Litvinova’s character, Ophelia, murders mothers who abandon children—including her own birth mother, an obese bleach blonde in a faded reddish-pink caftan and jarringly crimson lipstick. Here again the surfaces do the talking: the mother is a sad repetition of her long-lost daughter. Ophelia wears a cherry-red Marilyn Monroe–style dress, her bombshell scarlet lipstick stark against her platinum hair. Finding her mother reading Hamlet on a dock, she pushes her into the Black Sea. “I forgive you, Mama!” she says happily, watching her drown.
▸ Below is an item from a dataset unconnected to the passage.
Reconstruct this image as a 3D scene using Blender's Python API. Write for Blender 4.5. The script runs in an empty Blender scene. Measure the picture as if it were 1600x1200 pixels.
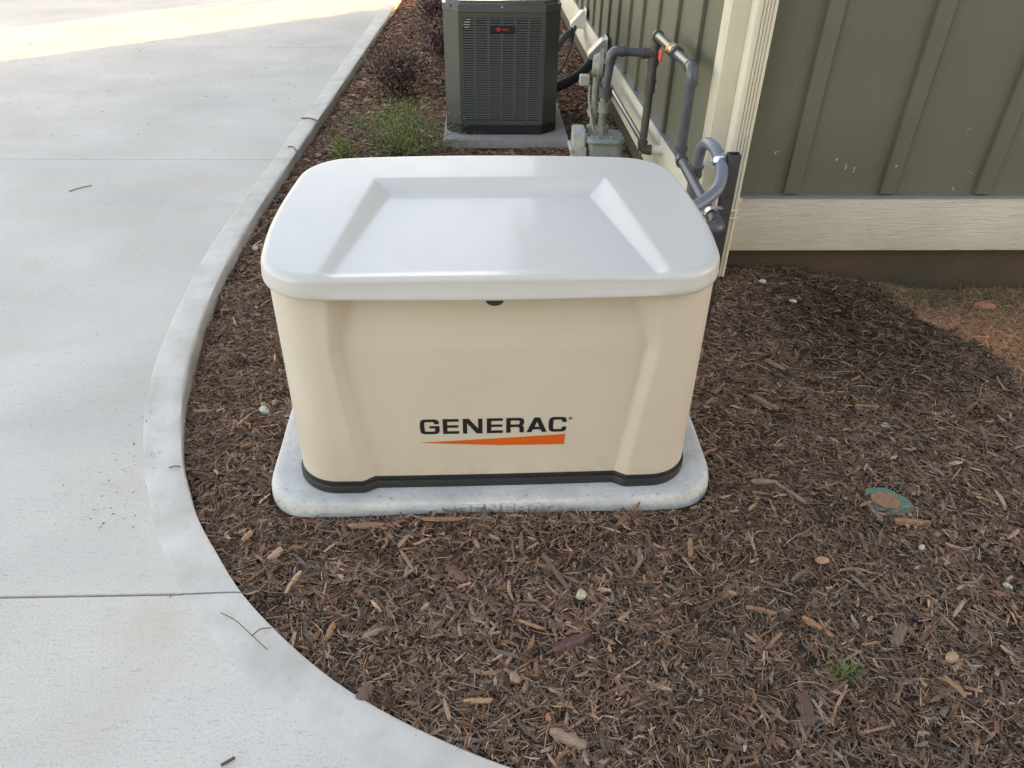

Muratova’s films are both riveting and repulsive, brutally honest and utterly mysterious. She felt liberated during the brief interval when Soviet censors no longer governed cinema but the state still paid for filmmaking, when the market had not yet seized power. “I love this time more than any other,” she said in 1999, “because I like to call things by their names…. This is a moment when harshness is flaunted.” But her cruel frankness was tempered by ambiguity, by the multiplicity of perspective. “Each time I pull back and say: but all these things have different names! Tender ones, mocking ones, rude and abusive ones.” Asked about the question of truth, she said, “Art exists in order to hide the truth.” Artistic form served to filter truth and make it bearable, to gesture toward it without revealing its full face—which, like that of a god or the sun, could be blinding.